Boy, isn't it a shame that no one makes good, complex music anymore?

Anyone who knows this blog knows we don't actually believe that.  There is excellent music being created, and Billie Eilish's latest single - released July 30th, from her 2nd album of the same name - is what we'd use as Exhibit A.  It starts off quietly - a cool throwback to 60s vocal-heavy ensembles like The Mamas and The Papas. Getting a real Mama Cass vibe here.  At about the 2:30 mark, it smoothly switches genres to be more of a 90s alternative tribute, before really exploding at the 3:00 mark and ending with a huge sonic deconstuction.

Lyrically, it's not a happy song, despite the title.  Not only is the music complex, but the words express complex emotion - being happier without someone than with them, and articulating that in a way that captures the true range of emotions related to that. 

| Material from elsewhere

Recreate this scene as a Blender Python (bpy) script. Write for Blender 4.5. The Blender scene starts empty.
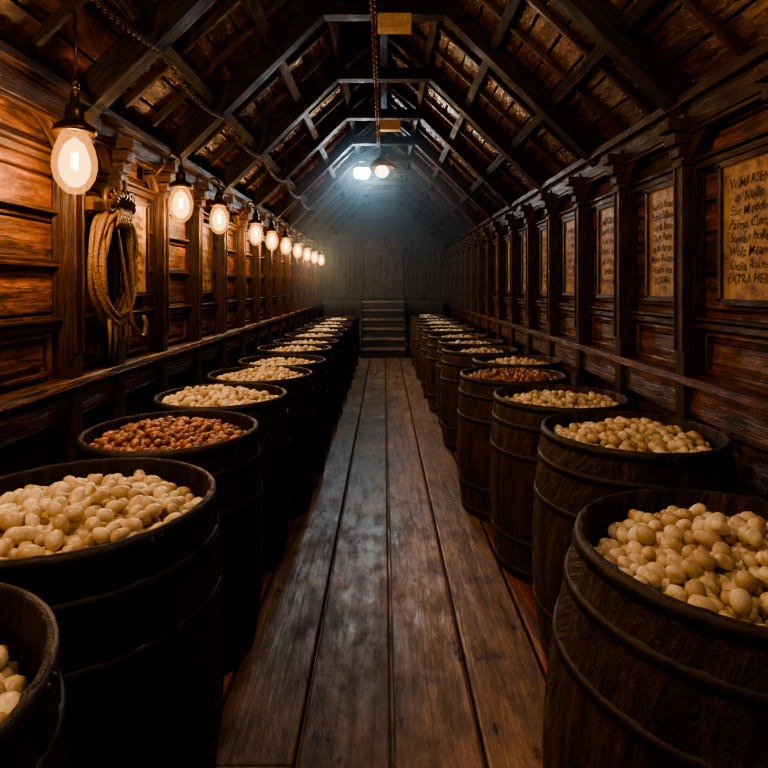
import bpy, math, random
from mathutils import Vector, Matrix, Euler
random.seed(7)
scene = bpy.context.scene
F = 570.0

# ------------------------------------------------------------ materials
def nd(nt, t, **kw):
    n = nt.nodes.new(t)
    for k, v in kw.items():
        setattr(n, k, v)
    return n

def new_mat(name):
    m = bpy.data.materials.new(name); m.use_nodes = True
    nt = m.node_tree
    return m, nt, nt.nodes['Principled BSDF']

def ramp(nt, stops):
    r = nd(nt, 'ShaderNodeValToRGB')
    e = r.color_ramp.elements
    e[0].position, e[0].color = stops[0][0], (*stops[0][1], 1)
    e[1].position, e[1].color = stops[-1][0], (*stops[-1][1], 1)
    for p, c in stops[1:-1]:
        x = e.new(p); x.color = (*c, 1)
    return r

def wood(name, dark, mid, light, rough=(0.3, 0.6), bump=0.5, grain=(1.2, 16, 16), spec=0.5, dirt=0.6, vary=0.5, scuff=None):
    m, nt, b = new_mat(name); L = nt.links
    at = nd(nt, 'ShaderNodeAttribute', attribute_name='gc')
    rn = nd(nt, 'ShaderNodeAttribute', attribute_name='rnd')
    mp = nd(nt, 'ShaderNodeMapping'); mp.inputs['Scale'].default_value = grain
    L.new(at.outputs['Vector'], mp.inputs['Vector'])
    n1 = nd(nt, 'ShaderNodeTexNoise'); n1.inputs['Scale'].default_value = 2.2
    n1.inputs['Detail'].default_value = 7; n1.inputs['Roughness'].default_value = .65; n1.inputs['Distortion'].default_value = .6
    L.new(mp.outputs[0], n1.inputs['Vector'])
    n2 = nd(nt, 'ShaderNodeTexNoise'); n2.inputs['Scale'].default_value = 5
    n2.inputs['Detail'].default_value = 6; n2.inputs['Roughness'].default_value = .7
    mp2 = nd(nt, 'ShaderNodeMapping'); mp2.inputs['Scale'].default_value = (1, 2.2, 2.2)
    L.new(at.outputs['Vector'], mp2.inputs['Vector']); L.new(mp2.outputs[0], n2.inputs['Vector'])
    r = ramp(nt, [(0.3, dark), (0.52, mid), (0.72, light)])
    L.new(n1.outputs['Fac'], r.inputs['Fac'])
    rd = ramp(nt, [(0.38, (1-dirt,)*3), (0.6, (1, 1, 1))])
    L.new(n2.outputs['Fac'], rd.inputs['Fac'])
    mx = nd(nt, 'ShaderNodeMix', data_type='RGBA', blend_type='MULTIPLY'); mx.inputs['Factor'].default_value = 1
    L.new(r.outputs[0], mx.inputs['A']); L.new(rd.outputs[0], mx.inputs['B'])
    col = mx.outputs['Result']
    if scuff:
        for (sc_, c, lo, hi, off) in scuff:
            tc = nd(nt, 'ShaderNodeTexCoord'); m3 = nd(nt, 'ShaderNodeMapping'); m3.inputs['Location'].default_value = (off, off, 0); m3.inputs['Scale'].default_value = (1, .55, 1)
            L.new(tc.outputs['Object'], m3.inputs['Vector'])
            n3 = nd(nt, 'ShaderNodeTexNoise'); n3.inputs['Scale'].default_value = sc_; n3.inputs['Detail'].default_value = 10; n3.inputs['Roughness'].default_value = .72
            L.new(m3.outputs[0], n3.inputs['Vector'])
            r3 = ramp(nt, [(lo, (0, 0, 0)), (hi, (1, 1, 1))]); L.new(n3.outputs['Fac'], r3.inputs['Fac'])
            m4 = nd(nt, 'ShaderNodeMix', data_type='RGBA'); L.new(r3.outputs[0], m4.inputs['Factor']); L.new(col, m4.inputs['A'])
            m4.inputs['B'].default_value = (*c, 1); col = m4.outputs['Result']
    mr = nd(nt, 'ShaderNodeMapRange'); mr.inputs['To Min'].default_value = 1-vary; mr.inputs['To Max'].default_value = 1+vary
    L.new(rn.outputs['Fac'], mr.inputs['Value'])
    hs = nd(nt, 'ShaderNodeHueSaturation'); L.new(mr.outputs[0], hs.inputs['Value']); L.new(col, hs.inputs['Color'])
    L.new(hs.outputs[0], b.inputs['Base Color'])
    rr = nd(nt, 'ShaderNodeMapRange'); rr.inputs['From Min'].default_value = .35; rr.inputs['From Max'].default_value = .65
    rr.inputs['To Min'].default_value = rough[1]; rr.inputs['To Max'].default_value = rough[0]
    L.new(n2.outputs['Fac'], rr.inputs['Value']); L.new(rr.outputs[0], b.inputs['Roughness'])
    ad = nd(nt, 'ShaderNodeMath', operation='ADD'); L.new(n1.outputs['Fac'], ad.inputs[0]); L.new(n2.outputs['Fac'], ad.inputs[1])
    bp = nd(nt, 'ShaderNodeBump'); bp.inputs['Strength'].default_value = bump; bp.inputs['Distance'].default_value = .02
    L.new(ad.outputs[0], bp.inputs['Height']); L.new(bp.outputs[0], b.inputs['Normal'])
    b.inputs['Specular IOR Level'].default_value = spec
    return m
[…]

As with most of her music, this song was co-written by Billie and her brother/producer Finneas.  She's only 19, folks.  She's likely to have a long career ahead of her, and she's ALREADY flexible enough to reinvent herself.


As you do when you are the biggest star on the planet, it is customary to perform your hit songs on late night talk shows.  Which Billie did - last week, on The Tonight Show.  

17 August 2021

17 August 2021 - The GAP Band - You Dropped A Bomb On Me

I was thinking over this past weekend that I had been remiss in posting 80's R&B on this blog.  It's woefully underrepresented, and that's wrong.  

The Wilson Brothers from the Greenwood neighborhood of Tulsa, OK were The GAP Band.  Despite urban legend, this song is not about the 1921 bombing of that neighborhood, but rather about a surprising end to a relationship.  The song WAS considering questionable because of this - and the origin of the band's name, as "GAP" in the bands names came about from the names of the streets where the bombs were actually dropped, Green, Archer, and Pine.

Yeah.  I went dark.  But this song went a different kind of dark - sadness sung over synth.  It ended up sparking one of their biggest hits, hitting the Top 40 on the pop charts and #2 on what was known as the Black Singles chart - and is now the R&B chart - in 1982.